Letter: No Ideological Riders in the Minibus
Dear Members of Congress,
On behalf of the over 170 organizations who are a part of the Clean Budget Coalition, we urge you to oppose the “minibus” appropriations bill which packages together the Defense, Military Construction and Veterans’ Affairs, Legislative Branch, and Energy and Water funding bills.
Appropriations bills continue to be misused to undermine essential safeguards through ideological “policy riders” – provisions that address extraneous and unpopular policy issues. Slipping unrelated and damaging issues into must-pass appropriations bills to win approval is a dangerous strategy for the public.
Ideological riders are measures that the public opposes and would be unpopular to move as standalone legislation. The American people support policies to restrain Wall Street abuses and ensure safe and healthy food and products, to protect our air, land, water and wildlife, to ensure safe and fair workplaces, to prevent consumer rip-offs and corporate wrongdoing, to create fair rules of the road for our campaign finance system, to provide access to justice and fair housing, and to ensure continued access to vital health care services including reproductive health care.
Contentious poison pill riders are intended to advance the priorities of special interest donors and supporters.

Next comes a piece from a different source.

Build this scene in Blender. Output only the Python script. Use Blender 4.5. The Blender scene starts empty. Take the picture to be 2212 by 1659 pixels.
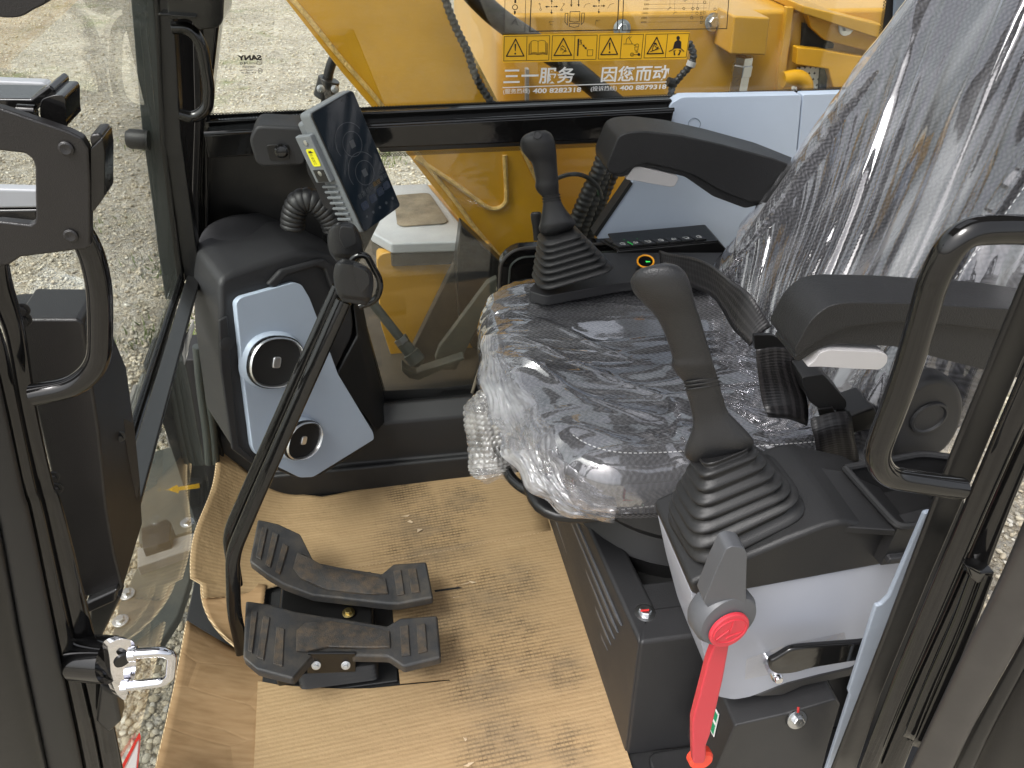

These riders have no business in the proposed “defense” minibus. In fact, this bill creates a new level of damaging riders by adding in a controversial rider to provide funding for a border wall that is unrelated to any of the four bills into the language. In addition, there are numerous other poison pill policy riders included that would damage our environment and our water, like allowing the Army Corps to exempt certain fill material from protections granted under the Clean Water Act, halting the implementation of the commonsense and bipartisan National Ocean Policy and circumventing the longstanding legal process to repeal the Clean Water Rule, among others.
Additionally, Congress should not craft funding bills that unilaterally violate the Budget Control Act (BCA) and the parity principle. In this case, defense is increased far above the cap while non-defense discretionary (NDD) spending is severely underfunded. In fact, passing this bill will not promote American security; rather it charts a direct course for deep cuts to the military. The defense funding levels would trigger sequestration in January of 2018, requiring cuts of $72 billion.
Further, dramatically increasing only defense funding endangers investments in essential public services. This is evidenced by House Appropriations bills’ deep cuts of $5 billion below the current non-defense caps and $22 billion in inflation-adjusted cuts that harm labor, health, human services, education, housing, transportation and other important non-veterans programs. Instead of reaching a bipartisan agreement as called for by many members of Congress, this bill makes it harder to address urgent needs in other non-defense programs.
A budget deal remains the most likely path toward enactment of appropriation bills that responsibly meet the nation’s national security commitments and domestic needs. The Clean Budget Coalition urges Congress to focus attention on a clean budget solution that provides commensurate increases for both defense and non-defense funding without attaching harmful ideological policy riders. This is the best way to avoid a fall budget showdown that would leave defense and all government programs, including state and local governments, in the lurch with considerable budget uncertainty and the threat of deep and damaging cuts.
It’s time to address the most basic of Congressional responsibilities, which means passing clean funding bills in a timely manner under regular order.